Nella notte di Macao
Si saliva una lunga scalinata, procedendo verso una struttura che si ergeva tanto imponente, quanto sospesa, surreale. Contro il cielo bianco e luminoso si stagliava scura e ferma. Sarebbe stato impossibile per un architetto realizzare volutamente un’opera di tanta potenza, un trattato di metafisica in pietra. Le rovine della Cattedrale di San Paolo erano salde, in piedi contro ogni buon senso. Dietro lo splendore di quella facciata barocca portoghese, c’era infatti il vuoto. La storia ha voluto che di quella cattedrale eretta dai gesuiti nel lontano Seicento, oggi non rimanesse nulla di più che una facciata, perfettamente intatta, con le sue statue che ci osservano ancora mantenendo invariati i loro equilibri segreti, che tutto tengono saldo. I turisti osservavano per un attimo in silenzio, solo la risata di un bambino si sentiva in lontananza, mentre una coppia si scambiava cenni che non turbassero una quiete così sottile.

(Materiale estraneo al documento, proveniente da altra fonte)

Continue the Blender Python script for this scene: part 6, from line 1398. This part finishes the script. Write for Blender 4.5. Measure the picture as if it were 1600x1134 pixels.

Macao era una città incredibile sotto molti di vista. In nessun altro posto al mondo Oriente e Occidente si sono legati in modo tanto significativo ed armonico. Il resto di un pomeriggio tanto tranquillo lo avevo passato poi alla Casa della Cultura del tè. La sua facciata senape, con le sue rifiniture bianche, mi rimandava ad un’Europa calda e mediterranea, familiare e accogliente. Appena entrata però le geometrie orientali diventavano preponderanti e sullo sfondo bianco di un muro c’era il legno, dipinto di ideogrammi verdi che non ero in grado di decifrare. La scrittura ideogrammatica è uno scoglio non indifferente per noi occidentali, ma l’ampia diffusione della lingua portoghese qui a Macao mi ha permesso di orientarmi e di farmi capire senza troppe incomprensioni. Ero sola davanti al rosso cremisi dei tendaggi e ai colori tenui delle ceramiche da tè, manufatti antichi per onorare una ritualità ancora più antica. Il rito del tè si ripete ogni giorno con i suoi tempi e i suoi silenzi.
Dopo una giornata così tranquilla, passeggiando senza meta come un gatto, tra vialetti e villette d’epoca coloniale, realizzo solo ora di vivere la notte della città più densamente popolata della terra. Solo ora mi trovo veramente in mezzo al traffico, e la città si è accesa di luci. Tutti gli edifici ora si innalzano e si splendono, le vie continuano ad essere piene di passanti, Macao non dorme mai. La città negli ultimi anni è diventata la capitale del gioco di tutta l’Asia, un tempio di luci e grattacieli. Dicono che oggi nemmeno la scintillante Las Vegas possa più reggere il confronto con Macao. Sul nero del cielo si stagliano grattacieli elettrici, gialli, fucsia, azzurri. Le loro luci si riflettono infrante sui flutti del fiume che placido attraversa la metropoli, incurante del fermento che lo circonda. Una vecchia con un cappuccio rosso si avvicina, mi mormora parole che mi giungono indistinte. I volti di due ragazzi che passano scoppiano in una risata beffarda, tingendosi del verde di un neon, per tornare subito nel buio. Giallo e rosso, le insegne lampeggiano invitando i passanti ad entrare. Io non riesco a decifrare nessuna di queste scritte e mi faccio avanti tra la folla seguendo i colori, perdendomi dietro una serie di impressioni, affidandomi solo alle luci.
La mia solitudine vorrebbe forse che entrassi in uno dei tanti locali che vedo. Sono arrivata su una delle arterie principali della vita notturna di questa città. Passo davanti due buttafuori e da sotto la porta fa capolino una sottile striscia violetta di luce. Una ragazza minuta indossa una parrucca a caschetto verde fosforescente, la seguo con gli occhi, fino a che non si perde anche lei tra il nero e il viola. Si apre la porta, è viola e musica, si chiude e nel nero la musica torna lontana. Sono indecisa, la curiosità mi spingerebbe troppo ad entrare. Tuttavia, non posso perdermi, solo apparentemente sono randagia. Sono finita qui a Macao praticamente per caso, è stata un’incredibile sorpresa, ma domani mattina dovrò già ripartire. Custodirò gelosamente tutti questi colori, gli abbinamenti esotici, le tinte familiari, il loro accordarsi con i silenzi profondi e i rumori lontani, con le parole di una lingua sconosciuta e di una familiare.